In many ways Bone China, which tells the story of a Sri Lankan family in exile, is a more conscious, restrained novel.
Set in England and Sri Lanka, it spans three generations as it tells the tale of Grace de Silva, wife of the spendthrift but charming Aloysius, her five children, and a deliciously politically incorrect pet mynah bird called Jasper.
But Grace has a secret, and when Christopher, the rebel of the family, is caught up in the brewing civil unrest, tragedy follows. The family is torn apart when four of the children decide to leave for England, where they struggle to find a foothold.
Tearne's portrayal of this eccentric and prosperous family's gradual disintegration is a sharply observed, often comic, often heartbreaking tale that brings home the costs of both war and migration.
Seamed with love and loss, the family's rivalries seem only to underscore those national jealousies that triggered Sri Lanka's long-running civil war.
For Tearne, who was born to a Tamil father and a Sinhalese mother and experienced firsthand the deep rifts between the different sides of her extended family, it was a case of "imputing stuff that I felt as a child". Tearne has drawn criticism from the subcontinent, where some critics have accused her of writing an "imperialistic sort of fairytale", and from members of the Sri Lankan community and her extended family, who were angry at the way she portrayed Sri Lanka's civil war in Mosquito.
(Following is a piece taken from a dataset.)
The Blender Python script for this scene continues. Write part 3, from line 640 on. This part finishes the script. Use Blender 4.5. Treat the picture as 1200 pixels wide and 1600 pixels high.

But she remains unapologetic.
"I'm not interested in the politics of it. I'm not taking sides. I'm interested in the human casualties of war. And I really think that the only answer is integration ... They can't go on killing people."
With a third novel about immigration and integration all but completed and a fourth under way, Tearne says: "I've no idea why I write. It's such a lonely business. Painting is quite a jolly activity by comparison. But it's the only thing I want to do. I'm very, very sure of that now.
"When I was a child my mother used to say, 'You're a liar' because I was always lying, but actually I wasn't, I was just making up stories. And so I think I wasn't a complete person until the day I began to write."